The impact depends on the Kubernetes permissions assigned to the service account used by mcp-server-kubernetes. The vulnerability does not create new Kubernetes permissions by itself. However, it can let a client use permissions that the operator believed were blocked by MCP-level restrictions.

Possible impact includes:

  • Deleting pods or workloads.
  • Executing commands inside pods.
  • Modifying Kubernetes resources.
  • Running generic kubectl operations.
  • Accessing sensitive cluster information if the service account allows it.
  • Escalating operational damage in clusters where the MCP server runs with excessive RBAC permissions.

The worst-case scenario is an MCP server running with cluster-admin or similarly broad privileges. In that case, any authenticated client that can reach the MCP endpoint may have a much larger blast radius than expected.

Affected Versions

mcp-server-kubernetes versions before 3.6.0 are affected by CVE-2026-46519. The issue is fixed in version 3.6.0 and later.

Organizations using this project should update as soon as possible, especially if the MCP server is exposed over HTTP, SSE, or any multi-client transport.

How to Determine Exposure

  1. Identify whether mcp-server-kubernetes is deployed.
  2. Check the installed version and confirm whether it is earlier than 3.6.0.
  3. Review whether the server uses ALLOW_ONLY_READONLY_TOOLS, ALLOW_ONLY_NON_DESTRUCTIVE_TOOLS, or ALLOWED_TOOLS.
  4. Determine who or what can reach the MCP endpoint.
  5. Review the Kubernetes service account used by the MCP server.
  6. Check whether the service account has broad permissions such as cluster-admin.

Mitigation and Remediation

  • Upgrade to mcp-server-kubernetes 3.6.0 or later. This is the direct fix for CVE-2026-46519.
  • Restrict network access to MCP endpoints. Do not expose MCP servers publicly unless there is a strong, reviewed security reason.
  • Use strong authentication. Authentication does not replace per-tool authorization, but it reduces who can reach the endpoint.
  • Harden Kubernetes RBAC. The MCP server service account should only have the permissions required for the intended workflow.
  • Avoid cluster-admin for AI tooling. Broad service account permissions increase the damage if an MCP client is abused.
  • Review audit logs. Look for unexpected pod execution, delete operations, namespace changes, or generic Kubernetes API activity from the MCP server identity.

Detection and Monitoring Recommendations

Security teams should review Kubernetes audit logs and MCP server logs for unexpected tool execution. Pay close attention to actions that should have been blocked by configured MCP restrictions.

Investigate activity such as:

  • Unexpected kubectl delete activity.
  • Unexpected exec activity inside pods.
  • Resource changes from the MCP server service account.
  • Tool calls that do not match the intended allowlist.
  • Requests from unfamiliar clients or automation systems.

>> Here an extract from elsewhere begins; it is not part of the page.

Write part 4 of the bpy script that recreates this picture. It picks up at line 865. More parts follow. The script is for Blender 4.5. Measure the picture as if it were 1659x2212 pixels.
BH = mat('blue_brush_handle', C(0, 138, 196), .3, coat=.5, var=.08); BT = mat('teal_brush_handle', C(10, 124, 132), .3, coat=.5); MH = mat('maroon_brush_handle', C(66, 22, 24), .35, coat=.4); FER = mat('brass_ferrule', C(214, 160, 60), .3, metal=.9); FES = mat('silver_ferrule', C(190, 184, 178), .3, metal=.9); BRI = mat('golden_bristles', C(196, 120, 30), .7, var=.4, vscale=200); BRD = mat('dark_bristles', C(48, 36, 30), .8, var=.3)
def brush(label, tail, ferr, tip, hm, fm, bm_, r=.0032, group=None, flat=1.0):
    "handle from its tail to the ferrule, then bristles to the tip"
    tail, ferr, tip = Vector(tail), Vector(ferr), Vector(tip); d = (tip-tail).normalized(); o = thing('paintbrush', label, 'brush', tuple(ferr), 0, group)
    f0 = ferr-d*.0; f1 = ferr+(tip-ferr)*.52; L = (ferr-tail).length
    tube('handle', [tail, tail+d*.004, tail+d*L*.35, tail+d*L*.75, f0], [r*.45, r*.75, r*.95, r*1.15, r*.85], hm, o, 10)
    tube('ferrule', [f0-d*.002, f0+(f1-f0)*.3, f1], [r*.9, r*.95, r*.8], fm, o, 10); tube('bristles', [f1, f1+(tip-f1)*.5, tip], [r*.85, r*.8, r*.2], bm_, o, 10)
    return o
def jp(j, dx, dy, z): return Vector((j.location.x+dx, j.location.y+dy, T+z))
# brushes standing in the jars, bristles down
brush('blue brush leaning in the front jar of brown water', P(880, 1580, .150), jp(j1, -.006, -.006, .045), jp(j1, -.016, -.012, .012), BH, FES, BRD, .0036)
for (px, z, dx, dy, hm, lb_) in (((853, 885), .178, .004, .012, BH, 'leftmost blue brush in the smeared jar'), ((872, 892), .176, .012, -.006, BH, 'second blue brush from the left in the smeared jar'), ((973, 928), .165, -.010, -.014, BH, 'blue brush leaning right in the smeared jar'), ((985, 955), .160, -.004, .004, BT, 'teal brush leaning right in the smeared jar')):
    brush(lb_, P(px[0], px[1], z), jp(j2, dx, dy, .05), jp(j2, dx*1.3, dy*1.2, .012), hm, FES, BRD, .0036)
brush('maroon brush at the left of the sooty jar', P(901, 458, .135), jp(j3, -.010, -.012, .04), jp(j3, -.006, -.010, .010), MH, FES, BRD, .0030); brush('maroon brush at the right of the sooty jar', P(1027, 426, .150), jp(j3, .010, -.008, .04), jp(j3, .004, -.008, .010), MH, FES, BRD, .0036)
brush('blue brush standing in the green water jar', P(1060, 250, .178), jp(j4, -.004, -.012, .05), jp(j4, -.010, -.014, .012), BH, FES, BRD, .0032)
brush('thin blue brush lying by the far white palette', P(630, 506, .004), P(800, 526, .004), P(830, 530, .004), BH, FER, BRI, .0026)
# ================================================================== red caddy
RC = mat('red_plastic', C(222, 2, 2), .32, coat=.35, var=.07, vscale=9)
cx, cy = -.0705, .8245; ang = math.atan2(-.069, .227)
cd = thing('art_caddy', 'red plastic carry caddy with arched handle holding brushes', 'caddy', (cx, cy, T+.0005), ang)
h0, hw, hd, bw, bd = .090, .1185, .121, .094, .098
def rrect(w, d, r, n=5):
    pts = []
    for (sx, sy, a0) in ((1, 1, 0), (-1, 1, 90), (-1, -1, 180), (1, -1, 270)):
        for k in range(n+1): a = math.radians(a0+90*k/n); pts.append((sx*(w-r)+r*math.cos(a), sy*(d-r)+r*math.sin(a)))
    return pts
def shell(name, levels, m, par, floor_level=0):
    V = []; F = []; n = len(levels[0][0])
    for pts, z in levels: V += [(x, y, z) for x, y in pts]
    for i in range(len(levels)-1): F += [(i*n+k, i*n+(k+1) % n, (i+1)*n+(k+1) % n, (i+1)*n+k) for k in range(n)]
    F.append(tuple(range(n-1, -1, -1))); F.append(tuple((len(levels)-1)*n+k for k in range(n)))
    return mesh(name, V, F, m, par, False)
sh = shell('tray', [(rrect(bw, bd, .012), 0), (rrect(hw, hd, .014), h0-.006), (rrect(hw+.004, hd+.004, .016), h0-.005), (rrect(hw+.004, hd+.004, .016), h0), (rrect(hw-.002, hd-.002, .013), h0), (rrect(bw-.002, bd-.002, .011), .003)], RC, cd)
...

If the MCP server was reachable by multiple clients before patching, assume that tool restrictions may not have been reliable and review historical activity accordingly.

Frequently Asked Questions

What is CVE-2026-46519?

CVE-2026-46519 is an authorization bypass in mcp-server-kubernetes. Vulnerable versions hide restricted tools during discovery but fail to block direct execution through tools/call.

Does CVE-2026-46519 give attackers cluster-admin access?

Not by itself. The vulnerability does not create new Kubernetes permissions. The real impact depends on the Kubernetes permissions assigned to the MCP server service account.

Can Kubernetes RBAC reduce the risk?

Yes. Proper Kubernetes RBAC can limit the damage by restricting what the MCP server can do, even if MCP-level authorization controls are bypassed.

What version fixes CVE-2026-46519?

mcp-server-kubernetes version 3.6.0 fixes the issue by enforcing allowed-tool checks before tool execution.

External References

Internal Links

Key Takeaways

  • CVE-2026-46519 affects mcp-server-kubernetes versions before 3.6.0.
  • The flaw is an authorization bypass, not just a display or interface issue.
  • Restricted tools were hidden during discovery but could still be executed directly.
  • The impact depends heavily on the Kubernetes service account permissions.
  • Upgrade to version 3.6.0 or later and review Kubernetes RBAC immediately.
  • Do not treat MCP tool discovery as a security boundary.